Exercise task:
Omit the pictures and print exactly the lines of the listing below, starting at the first and ending at the line containing "sc.view_settings.exposure = 0.0".

Dataset extract:
....

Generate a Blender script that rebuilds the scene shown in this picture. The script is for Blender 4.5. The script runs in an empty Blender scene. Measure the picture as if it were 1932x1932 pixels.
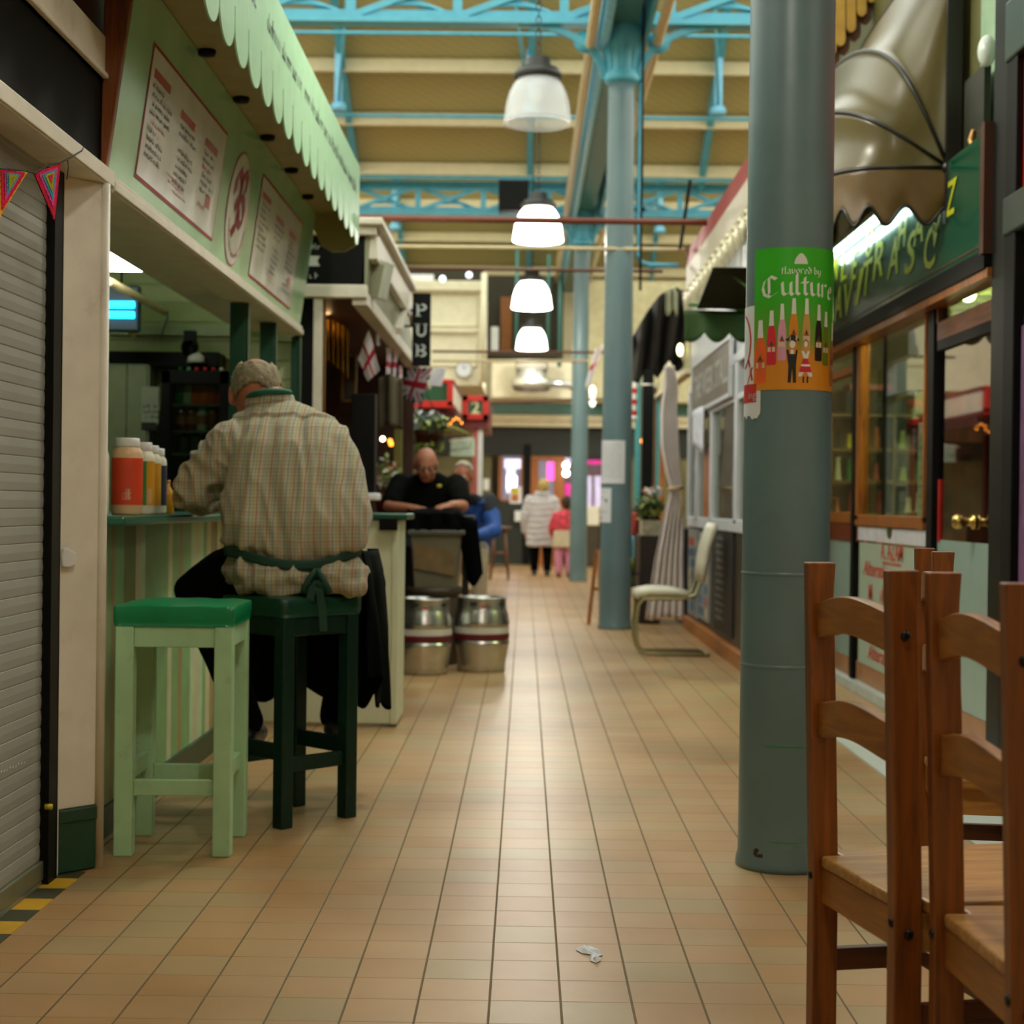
import bpy, bmesh, math, random
from mathutils import Vector, Matrix, noise
RN = random.Random(11)
sc = bpy.context.scene
COL = sc.collection
PI = math.pi
V = Vector

# ------------------------------------------------------------------ camera
F, CH, ROLL = 3000.0, 1.10, math.radians(0.7)
_ux, _uy = 23.84, -13.29
CAMR = (Matrix.Rotation(math.atan(_ux / F), 3, 'Z') @ Matrix.Rotation(PI / 2 - math.atan(-_uy / F), 3, 'X')
        @ Matrix.Rotation(ROLL, 3, 'Z'))
cam_d = bpy.data.cameras.new('camera')
cam = bpy.data.objects.new('camera', cam_d)
COL.objects.link(cam)
cam.matrix_world = Matrix.Translation((0, 0, CH)) @ CAMR.to_4x4()
cam_d.sensor_width = 36
cam_d.lens = F / 1932 * 36
cam_d.clip_start = 0.05
cam_d.clip_end = 200
cam_d.dof.use_dof = True
cam_d.dof.focus_distance = 3.7
cam_d.dof.aperture_fstop = 4.4
sc.camera = cam
sc.view_settings.view_transform = 'Standard'
sc.view_settings.look = 'None'
sc.view_settings.gamma = 1
sc.view_settings.use_curve_mapping = False
sc.view_settings.exposure = 0.0


def ray(px, py): return CAMR @ V((px - 966, -(py - 966), -F))
def W(px, py, Y):
    "world point seen at that pixel of the photograph, at depth Y down the aisle"
    d = ray(px, py); return d * (Y / d.y) + V((0, 0, CH))
def G(px, py, z=0.0):
    d = ray(px, py); return d * ((z - CH) / d.z) + V((0, 0, CH))
def PX(px, py, X):
    d = ray(px, py); return d * (X / d.x) + V((0, 0, CH))
def PL(px, py, p0, n):
    d = ray(px, py); return d * ((n.dot(p0 - V((0, 0, CH)))) / n.dot(d)) + V((0, 0, CH))


# ------------------------------------------------------------------ materials
def lin(c):
    if isinstance(c, str):
        c = [int(c[i:i + 2], 16) / 255 for i in (0, 2, 4)]
    return tuple((x / 12.92 if x <= .04045 else ((x + .055) / 1.055) ** 2.4) for x in c) + (1,)


def newmat(name):
    m = bpy.data.materials.new(name); m.use_nodes = True
    nt = m.node_tree
    return m, nt, nt.nodes, nt.links, nt.nodes['Principled BSDF']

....

Problem solution:
Generate a Blender script that rebuilds the scene shown in this picture. The script is for Blender 4.5. The script runs in an empty Blender scene. Measure the picture as if it were 1932x1932 pixels.
import bpy, bmesh, math, random
from mathutils import Vector, Matrix, noise
RN = random.Random(11)
sc = bpy.context.scene
COL = sc.collection
PI = math.pi
V = Vector

# ------------------------------------------------------------------ camera
F, CH, ROLL = 3000.0, 1.10, math.radians(0.7)
_ux, _uy = 23.84, -13.29
CAMR = (Matrix.Rotation(math.atan(_ux / F), 3, 'Z') @ Matrix.Rotation(PI / 2 - math.atan(-_uy / F), 3, 'X')
        @ Matrix.Rotation(ROLL, 3, 'Z'))
cam_d = bpy.data.cameras.new('camera')
cam = bpy.data.objects.new('camera', cam_d)
COL.objects.link(cam)
cam.matrix_world = Matrix.Translation((0, 0, CH)) @ CAMR.to_4x4()
cam_d.sensor_width = 36
cam_d.lens = F / 1932 * 36
cam_d.clip_start = 0.05
cam_d.clip_end = 200
cam_d.dof.use_dof = True
cam_d.dof.focus_distance = 3.7
cam_d.dof.aperture_fstop = 4.4
sc.camera = cam
sc.view_settings.view_transform = 'Standard'
sc.view_settings.look = 'None'
sc.view_settings.gamma = 1
sc.view_settings.use_curve_mapping = False
sc.view_settings.exposure = 0.0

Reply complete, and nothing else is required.